Do you have contacts at UT? are they keeping their octos with that deep of a sand bed, and not in cooler water temps? :bonk:
 
Actually, I live in CT, but the manager at the LFS where I work knows everybody when it comes to fish and aquaria. He has his contacts there. He tells me what he knows and what they tell him. The deep sand bed was my idea, as anarobic areas seem to be very benifical, and there are more of them with fine sand and depth. In the summer though it does get pretty hot. I want to keep the temp between 60 and 70, and for that I need a heater in the winter, but in the summer I figure I'm going to use ice cubes made from distilled water to get it down. Chillers alone are +300 and I need alot to spend on live rock and food.
I can get a bigger tank in the future, but I want to give the one I just bought a shot first. I'll try this out, but if wastes are too tough to manage or he just plain outgrows it I can certainly get a bigger tank, I figure a 55 gallon, but the one that's 36x18x18, not the 4ft one. I just really like this tank I got and I figure I can successfully work with it for at least a few months or so.
 
For a while that tank will work, and there are ways to keep their size down by feeding every other day. You may have complete success with a 37! I will hope it works. :biggrin2:

I live in Florida so I have a situation with heat :P , but as long as my ac keeps working I am fine.
 
Just a note on the U.of Texas comment about the 30 gallon tank. I recently visited those bimacs at the NRCC, and saw how they were being kept. The older ones that are being kept individually have no live rock or much of anything in the tank except some gravel and maybe a flowerpot for the bimac to live in. Waste is no problem because of how water is handled for the whole system. This is more like a lab environment and if kept like this, 30 gallons probably would be OK.

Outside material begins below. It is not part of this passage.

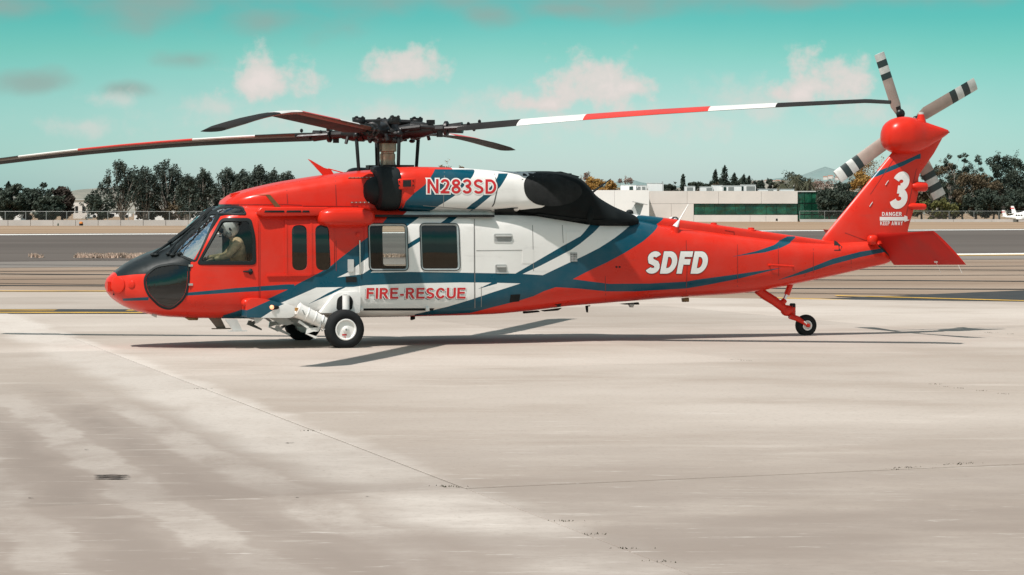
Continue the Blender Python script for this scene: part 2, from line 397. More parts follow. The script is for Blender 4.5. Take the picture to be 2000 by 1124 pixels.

Also, about bimac size. The last generation of bimacs grew to various sizes. There were several large ones, including my Ollie, In Cephalopods, a World Guide, bimac size is given as "body to 12 cm, arms to 35 cm". That's about a 5 inch mantle, and 14 inch arms. Ollie was much bigger than that, with a 7 or 8 inch mantle, and her arms could reach well over 20 inches each. At the time of her death, she weighed 3 lbs 2 oz, no small size.

Nancy
 
...but on this forum and in the articles, people say that the minimium tank is a 30 gallon. What happened to add the extra size?

Experience I'd say... it wasn't that long ago that there was nothing information- wise available for budding ceph keepers and 30 gal was plenty, but as nancy has said; as time has went on and husbandry has improved some of them are groing bigger and living longer, a testimony to the many people in this site who aim to keep cephs as best they can.

as the saying goes... bigger is better

bimacs actually live on mud flats in the wild so fine sand is better, but as nick said that is too deep, you only need 1" maximum... anaerobic conditions CANNOT be maintained in a tank with an octopus suitable for making nitrate into nitrogen.